Italian restaurant Locanda got a two-and-a-half-star review this week from Post critic Tom Sietsema, who called the eatery “a good neighbor that knows how to make a nice impression—in the glass, on the table, even as you're saying ciao.” We told you about the venue here.

The pastas alone, says the critic, are worth the trek to Capitol Hill. “I’ve never met a pasta I didn’t like at Locanda,” Sietsema said, calling the ravioli wrappers “thin and light, with just the right bite.” These are served with different stuffings nightly, from beets topped with buttery pine nuts to garlic broccoli rabe in anchovy butter. Calamari pasta topped with mussels, clams, and squid served in a parsley sauce with anchovies, lemon, and capers is a hit with diners—who, Sietsema reports, often order an extra cup of the sauce to go.Aside from pasta, the menu also includes a selection of about six main dishes and specials. Sietsema’s picks are the grilled organic chicken—soaked in herb-filled water for as long as three days, giving it a savory flavor—and, for meat lovers, the juicy New York strip steak accompanied by a light and “summery” panzanella salad.

Locanda, meaning "sophisticated eatery" in Italian, also offers fine Italian wines from all over the country, about 30 of which can be ordered by the glass.
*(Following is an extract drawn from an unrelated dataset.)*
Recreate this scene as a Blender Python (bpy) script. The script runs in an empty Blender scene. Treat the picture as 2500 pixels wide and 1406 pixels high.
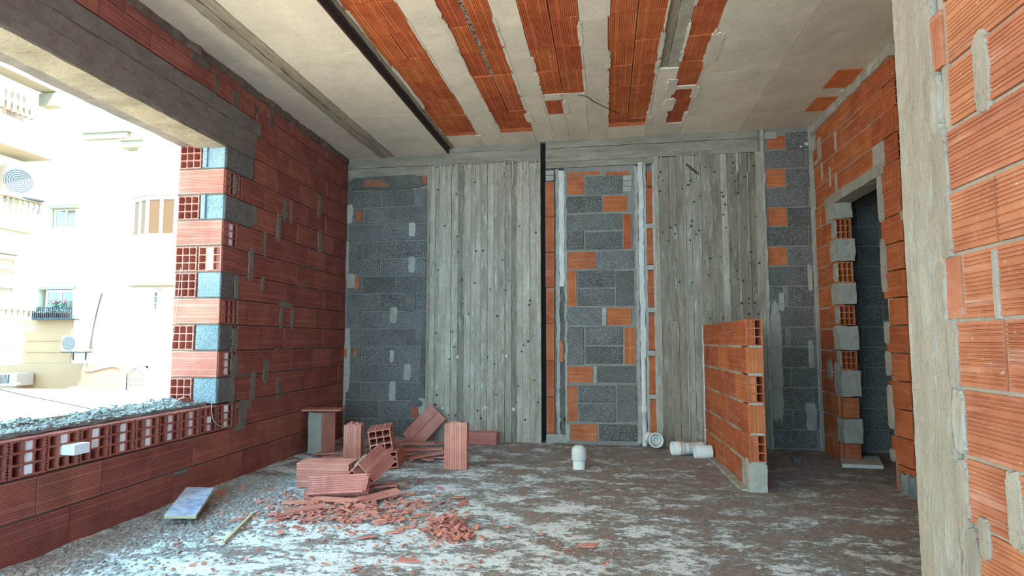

Sietsema’s choice, a red Sardinian wine from the Barrua vineyard, was “a full-bodied wine that suits the menu's heartier fare.”

According to the critic, the restaurant boasts an attractive minimalist dining room with scooped orange chairs and muted lighting capped by a small bar, and despite the “sea of heads” on most nights, the “recently installed sound-absorbing panels on the walls and ceiling are doing their job.” One caveat: the “amateurish” paintings on display. “Frankly, bare walls would be easier on the eyes,” Sietsema said.